Senate debates

Thursday, 30 November 2023

Questions without Notice: Take Note of Answers

Answers to Questions

3:03 pm

Photo of Slade BrockmanSlade Brockman (WA, Liberal Party) Share this | Hansard source

I move:

That the Senate take note of the answers given by ministers to questions without notice asked by coalition senators today.

I'd like to say there's an embarrassment of riches, but there is an embarrassment of failures on the other side when we look at the variety of questions asked from this side of the chamber on a variety of serious issues impacting the people of Australia and the litany of failures from those opposite across a range of portfolio areas.

We could talk about the national security issue or the asylum seeker problems and the litany of failures that we've had there. It's now clear from the High Court judgement that the 140 people who were released from detention didn't necessarily need to be if the government had been stronger in its approach to national security issues. We've seen repeated attacks by those opposite on the Leader of the Opposition, Peter Dutton, because he is someone who, while in government, showed strength in this area. They're attacking the person rather than the policy. They've had little to say, in fact, in relation to their own policy because it has been so disorganised, chaotic, jumbled and incoherent. As I said in a previous contribution, they were like a rabbit in the spotlight; they froze for a week following the High Court decision. They couldn't work out whether they needed legislation or whether they didn't. They couldn't work out whether they wanted to look strong and try to respond or whether they wanted to play to the far-left end of the political spectrum. As a result, they sat there on their hands while the Australian people were put at risk.

But what I was actually going to talk about was the cost of living! That's because it's the issue which is brought up the most with me in meetings across my home state of Western Australia. I'm sure Senator O'Sullivan would agree with me on this: the first and last topic that people bring up is the cost-of-living pressure on Australian families and on Australian small businesses. We've seen the current and persistent high inflation which those opposite, those in the government, seem to want to wear as a badge of success. But when core inflation is still 5.3 per cent in this economy, that's not a badge of success—that's a badge of pain. It's a badge of pain for every Australian family out there: everyone who is paying off a mortgage, everyone who is struggling with their grocery bills during the week and everyone who is thinking twice about filling up their car with petrol.

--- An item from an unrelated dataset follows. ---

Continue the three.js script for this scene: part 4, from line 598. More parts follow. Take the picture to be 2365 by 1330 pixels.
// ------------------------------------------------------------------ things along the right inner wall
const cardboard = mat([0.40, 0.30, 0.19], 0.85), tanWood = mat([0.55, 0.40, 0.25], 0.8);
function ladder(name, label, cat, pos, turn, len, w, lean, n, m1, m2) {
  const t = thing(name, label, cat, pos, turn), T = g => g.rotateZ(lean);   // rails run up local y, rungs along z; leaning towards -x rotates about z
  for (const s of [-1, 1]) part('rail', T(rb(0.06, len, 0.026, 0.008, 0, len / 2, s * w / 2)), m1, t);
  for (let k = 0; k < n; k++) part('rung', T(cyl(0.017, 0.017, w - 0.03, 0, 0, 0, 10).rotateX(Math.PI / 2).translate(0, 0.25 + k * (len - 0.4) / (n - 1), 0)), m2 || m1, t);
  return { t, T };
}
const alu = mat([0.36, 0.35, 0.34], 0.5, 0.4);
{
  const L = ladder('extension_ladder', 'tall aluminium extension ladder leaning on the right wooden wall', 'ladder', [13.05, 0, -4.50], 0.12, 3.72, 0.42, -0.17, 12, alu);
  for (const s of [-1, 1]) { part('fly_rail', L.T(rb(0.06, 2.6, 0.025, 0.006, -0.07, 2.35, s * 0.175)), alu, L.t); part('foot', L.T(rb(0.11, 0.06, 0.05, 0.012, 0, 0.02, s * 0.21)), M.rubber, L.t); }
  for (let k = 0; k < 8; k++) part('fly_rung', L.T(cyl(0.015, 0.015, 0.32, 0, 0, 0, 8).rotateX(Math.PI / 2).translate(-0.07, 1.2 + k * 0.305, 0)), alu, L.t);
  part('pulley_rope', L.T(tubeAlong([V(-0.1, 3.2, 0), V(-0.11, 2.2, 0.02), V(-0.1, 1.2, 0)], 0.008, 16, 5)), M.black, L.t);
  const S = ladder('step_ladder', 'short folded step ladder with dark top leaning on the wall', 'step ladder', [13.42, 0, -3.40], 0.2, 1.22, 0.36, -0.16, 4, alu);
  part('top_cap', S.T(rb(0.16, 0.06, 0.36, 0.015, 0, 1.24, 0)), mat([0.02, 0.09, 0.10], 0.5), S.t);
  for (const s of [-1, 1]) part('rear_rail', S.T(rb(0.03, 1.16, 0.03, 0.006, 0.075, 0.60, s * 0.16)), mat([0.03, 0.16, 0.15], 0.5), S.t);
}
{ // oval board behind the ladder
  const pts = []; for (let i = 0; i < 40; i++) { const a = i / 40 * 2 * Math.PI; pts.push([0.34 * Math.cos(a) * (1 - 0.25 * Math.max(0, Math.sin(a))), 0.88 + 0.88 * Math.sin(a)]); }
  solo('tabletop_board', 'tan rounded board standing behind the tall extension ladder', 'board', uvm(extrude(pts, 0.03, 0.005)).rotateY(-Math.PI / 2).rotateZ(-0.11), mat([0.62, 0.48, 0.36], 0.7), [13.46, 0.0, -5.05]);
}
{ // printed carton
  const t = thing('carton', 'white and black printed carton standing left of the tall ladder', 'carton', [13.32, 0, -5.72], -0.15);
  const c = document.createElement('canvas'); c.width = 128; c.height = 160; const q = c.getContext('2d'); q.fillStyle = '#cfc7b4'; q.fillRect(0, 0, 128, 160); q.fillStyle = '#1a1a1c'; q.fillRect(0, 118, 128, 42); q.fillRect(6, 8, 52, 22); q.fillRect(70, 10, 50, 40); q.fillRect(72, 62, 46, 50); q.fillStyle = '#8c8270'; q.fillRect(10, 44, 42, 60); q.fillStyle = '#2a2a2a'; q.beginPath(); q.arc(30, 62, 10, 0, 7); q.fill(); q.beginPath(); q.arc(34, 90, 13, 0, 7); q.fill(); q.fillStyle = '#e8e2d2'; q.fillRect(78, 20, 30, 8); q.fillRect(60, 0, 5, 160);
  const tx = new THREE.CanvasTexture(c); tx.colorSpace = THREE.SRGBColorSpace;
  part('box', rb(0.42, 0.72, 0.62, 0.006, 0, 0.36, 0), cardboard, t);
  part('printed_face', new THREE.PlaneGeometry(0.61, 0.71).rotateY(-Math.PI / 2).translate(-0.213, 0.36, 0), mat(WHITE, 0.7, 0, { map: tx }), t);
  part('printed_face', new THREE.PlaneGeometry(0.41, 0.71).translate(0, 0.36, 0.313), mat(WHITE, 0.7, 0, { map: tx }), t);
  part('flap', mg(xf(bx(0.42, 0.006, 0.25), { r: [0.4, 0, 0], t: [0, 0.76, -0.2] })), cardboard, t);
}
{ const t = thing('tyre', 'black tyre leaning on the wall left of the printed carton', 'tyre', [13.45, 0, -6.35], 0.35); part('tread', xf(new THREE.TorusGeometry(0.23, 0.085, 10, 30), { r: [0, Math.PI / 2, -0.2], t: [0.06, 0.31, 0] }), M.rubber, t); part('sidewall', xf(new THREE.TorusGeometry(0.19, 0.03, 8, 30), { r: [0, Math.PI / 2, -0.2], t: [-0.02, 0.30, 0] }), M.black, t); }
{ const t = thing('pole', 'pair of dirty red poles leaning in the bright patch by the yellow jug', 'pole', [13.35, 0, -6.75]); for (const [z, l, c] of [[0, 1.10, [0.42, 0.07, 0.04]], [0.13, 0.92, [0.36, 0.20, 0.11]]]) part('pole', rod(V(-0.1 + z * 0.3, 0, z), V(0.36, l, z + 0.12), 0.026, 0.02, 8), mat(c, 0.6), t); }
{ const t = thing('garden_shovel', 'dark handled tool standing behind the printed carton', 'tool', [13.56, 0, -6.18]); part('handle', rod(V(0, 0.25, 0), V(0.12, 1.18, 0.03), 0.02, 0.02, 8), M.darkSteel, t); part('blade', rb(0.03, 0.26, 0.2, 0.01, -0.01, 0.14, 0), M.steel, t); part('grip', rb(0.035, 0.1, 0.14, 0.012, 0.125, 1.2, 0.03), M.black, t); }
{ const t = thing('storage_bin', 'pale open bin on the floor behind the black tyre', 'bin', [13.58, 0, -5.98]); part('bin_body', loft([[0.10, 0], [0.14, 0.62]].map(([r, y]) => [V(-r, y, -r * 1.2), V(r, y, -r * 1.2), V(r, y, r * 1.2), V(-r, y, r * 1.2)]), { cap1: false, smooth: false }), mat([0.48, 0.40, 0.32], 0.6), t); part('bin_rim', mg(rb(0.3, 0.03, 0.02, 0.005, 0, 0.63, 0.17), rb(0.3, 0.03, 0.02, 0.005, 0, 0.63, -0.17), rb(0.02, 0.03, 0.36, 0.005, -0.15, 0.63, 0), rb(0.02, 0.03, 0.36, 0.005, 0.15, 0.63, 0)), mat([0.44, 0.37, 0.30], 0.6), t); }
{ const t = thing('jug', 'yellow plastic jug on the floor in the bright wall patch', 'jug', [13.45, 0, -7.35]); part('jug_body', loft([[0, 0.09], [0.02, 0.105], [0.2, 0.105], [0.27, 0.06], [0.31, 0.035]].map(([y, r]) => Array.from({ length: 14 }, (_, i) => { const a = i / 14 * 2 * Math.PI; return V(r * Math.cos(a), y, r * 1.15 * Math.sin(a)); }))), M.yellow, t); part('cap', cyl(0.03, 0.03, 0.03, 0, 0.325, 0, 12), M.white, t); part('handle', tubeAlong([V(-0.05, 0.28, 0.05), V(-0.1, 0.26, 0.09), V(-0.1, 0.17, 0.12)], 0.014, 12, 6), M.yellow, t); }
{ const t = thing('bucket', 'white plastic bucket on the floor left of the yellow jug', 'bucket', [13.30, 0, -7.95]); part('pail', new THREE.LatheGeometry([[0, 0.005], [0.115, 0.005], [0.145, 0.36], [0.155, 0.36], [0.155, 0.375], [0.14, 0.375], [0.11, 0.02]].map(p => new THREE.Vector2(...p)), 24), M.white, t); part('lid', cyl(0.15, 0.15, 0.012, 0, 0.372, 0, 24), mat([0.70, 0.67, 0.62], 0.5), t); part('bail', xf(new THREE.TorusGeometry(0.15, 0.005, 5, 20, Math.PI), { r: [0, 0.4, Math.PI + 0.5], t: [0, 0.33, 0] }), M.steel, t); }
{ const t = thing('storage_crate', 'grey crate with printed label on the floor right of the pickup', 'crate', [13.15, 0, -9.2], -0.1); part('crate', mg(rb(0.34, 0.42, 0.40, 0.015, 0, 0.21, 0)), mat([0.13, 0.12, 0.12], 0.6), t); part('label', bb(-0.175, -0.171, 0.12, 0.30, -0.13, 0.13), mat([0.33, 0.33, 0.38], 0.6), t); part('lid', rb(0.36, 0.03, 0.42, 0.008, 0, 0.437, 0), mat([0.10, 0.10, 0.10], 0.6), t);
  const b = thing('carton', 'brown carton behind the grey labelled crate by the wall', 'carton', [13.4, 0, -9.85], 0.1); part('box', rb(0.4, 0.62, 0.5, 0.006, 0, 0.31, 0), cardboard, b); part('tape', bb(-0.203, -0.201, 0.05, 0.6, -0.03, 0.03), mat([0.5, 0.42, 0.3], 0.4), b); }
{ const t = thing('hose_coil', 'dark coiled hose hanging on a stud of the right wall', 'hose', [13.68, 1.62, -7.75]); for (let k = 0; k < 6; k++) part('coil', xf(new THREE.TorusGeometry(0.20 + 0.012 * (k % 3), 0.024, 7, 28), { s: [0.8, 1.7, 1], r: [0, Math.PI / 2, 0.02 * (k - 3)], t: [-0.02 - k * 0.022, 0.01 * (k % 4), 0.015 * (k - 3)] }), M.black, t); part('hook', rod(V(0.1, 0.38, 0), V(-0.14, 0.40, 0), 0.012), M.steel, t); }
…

They're having to tell their kids that playing sport is just a bit too much, that their budget can't hold it. Christmas is less than a month away and Australian families out there are suffering.

Whilst this government want to talk about what they've done, the fact is that their talking points are the same talking points that we on this side heard three months ago, six months ago and nine months ago. I think I first raised inflation as a topic in this place in August of last year, and the talking points they're using today are still the same ones. What have they done? Cheaper child care. The fact is that when I talked to a member of the Western Australian community just yesterday, their childcare costs had gone up, and it's because this is government doesn't understand the way their policies interact with the real world—

I'll take that interjection, Senator O'Sullivan. As he said, this is a government which just can't manage the economy. It has left all the heavy lifting to the Reserve Bank of Australia, which means that interest rates in Australia will stay higher for longer than they otherwise would have to be. That's the legacy of this Labor government, and every Australian family is going to feel at this Christmas.

Those opposite know it. They're trying to pretend otherwise; they're trying to spread some justification for their current policy positions. They're trying to pretend that their policy on energy has actually brought energy prices down, when every Australian family knows it has actually pushed them up. They're trying to pretend that they're doing things to help Australian families, when every Australian family knows that the cost of living has gone up massively and that their real standard of living has plummeted.